Since your two-pass filter will be symmetric and monomodal (similar in shape to a two-sided exponential), you can estimate your "computational delay" (including all your windowing, padding, trimming, faulty allocations, subsampling...) by giving an input in the form of a Dirac-delta function, with its maximum 1 at a given location $k$, for instance far away from the edges. It could be like $$0\,0\,0\,0\,1\,0\,0\,0\,0$$ Then filter it your double-way, and find the index $l$ of the maximum in the output filtered signal. It could be longer that the original one: $$\epsilon_1\,\epsilon_2\,\epsilon_3\,\epsilon_4\,\epsilon_5\,\epsilon_6\,\epsilon_7\,\textrm{max}\,\epsilon_7\,\epsilon_6\,\epsilon_5\,\epsilon_4\,\epsilon_3\,\epsilon_2\,\epsilon_1\,$$ That $l-k$ (here $(8-5))$ gives you an integer quantity, a system delay, since your are using an LTI (linear, time-invariant) filter. Then, you can investigate where this delay comes from in your filtering process, and decide how to trim or (circularity) shift your "real signal".

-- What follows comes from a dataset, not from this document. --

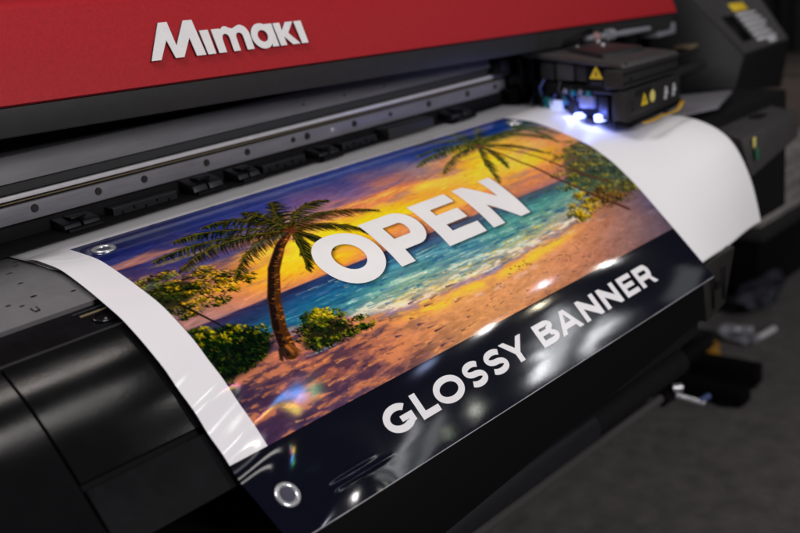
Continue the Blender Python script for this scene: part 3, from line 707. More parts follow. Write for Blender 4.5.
# raised logo on the hood
ex = Vector((1, 0, -.04)).normalized(); up = Vector((0, st_, ct)); ez = (up - ex * up.dot(ex)).normalized(); nh = ex.cross(ez).normalized()
o3 = Vector((HX, 0, .1664))
def lgx(cs, x0, sx, z0, sz): return [[(x0 + x * sx, z0 + y * sz) for x, y in c] for c in cs]
B0, XH, CH = .0270, .0575, .0716
logo_shapes = [
    ('M', [[(.1922, B0), (.2060, B0), (.2215, .0500), (.2262, B0 + .0004), (.2385, B0 + .0004), (.2546, .0500), (.2568, B0), (.2708, B0), (.2662, CH), (.2532, CH), (.2330, .0420), (.2304, CH), (.2180, CH)]]),
    ('i', [[(.2738, B0), (.2858, B0), (.2846, XH), (.2718, XH)]]),
    ('m', [[(.2905, B0), (.3022, B0), (.3022, .0450)] + arc(.3080, .0445, .0055, .0058, 180, 0, 10) + [(.3135, B0), (.3240, B0), (.3240, .0450)] + arc(.3295, .0445, .0055, .0058, 180, 0, 10)
           + [(.3350, B0), (.3462, B0), (.3462, .0460)] + arc(.3335, .0460, .0127, .0138, 0, 115, 12) + [(.3215, .0560)] + arc(.3100, .0470, .0105, .0128, 55, 100, 8) + [(.3022, .0560), (.3022, XH), (.2895, XH)]]),
    ('a', [arc(.3650, .0425, .0172, .0168, 62, 320, 30) + [(.3765, B0), (.3876, B0), (.3862, XH), (.3742, XH)], arc(.3662, .0425, .0082, .0078, 0, 360, 26)[:-1]]),
    ('k', [[(.3905, B0), (.4010, B0), (.4005, .0390), (.4110, B0), (.4245, B0), (.4095, .0428), (.4225, XH), (.4095, XH), (.4002, .0470), (.4000, XH), (.3885, XH)]]),
    ('i', [[(.4272, B0), (.4385, B0), (.4372, XH), (.4245, XH)]]),
]
for ch, cs in logo_shapes:
    me = fill_mesh(cs, .0018)
    for v in me.vertices:
        x, y, z = v.co; v.co = o3 + ex * x + ez * y + nh * (z + .0020)
    me.update()
    bm = bmesh.new(); bm.from_mesh(me); bpy.data.meshes.remove(me); bm.normal_update()
    bmesh.ops.remove_doubles(bm, verts=bm.verts, dist=1e-5)
    bmesh.ops.recalc_face_normals(bm, faces=bm.faces)
    for f_ in bm.faces: f_.material_index = 0 if abs(f_.normal.dot(nh)) > .5 else 1
    me = bpy.data.meshes.new('logo_letter'); bm.to_mesh(me); bm.free(); me.materials.append(M['logo']); me.materials.append(M['logoside'])
    o = place(bpy.data.objects.new('logo_letter', me), hood); o['label'] = 'raised pale letter %s on the red hood' % ch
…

For the second part, since your filter is partly exponential I would first suggest you to look at recursive implementations of exponential filters. You can split your filter $h$ as $h = h_1+h_2$ with $$h_1 = \{0\,0.239052\,0\,0\,0\, \dots\}$$ and $h_2$ the exponential part. The latter can be implemented with simple recursive formulas as exponential moving averages. Those can save you time, and treat borders with less pain.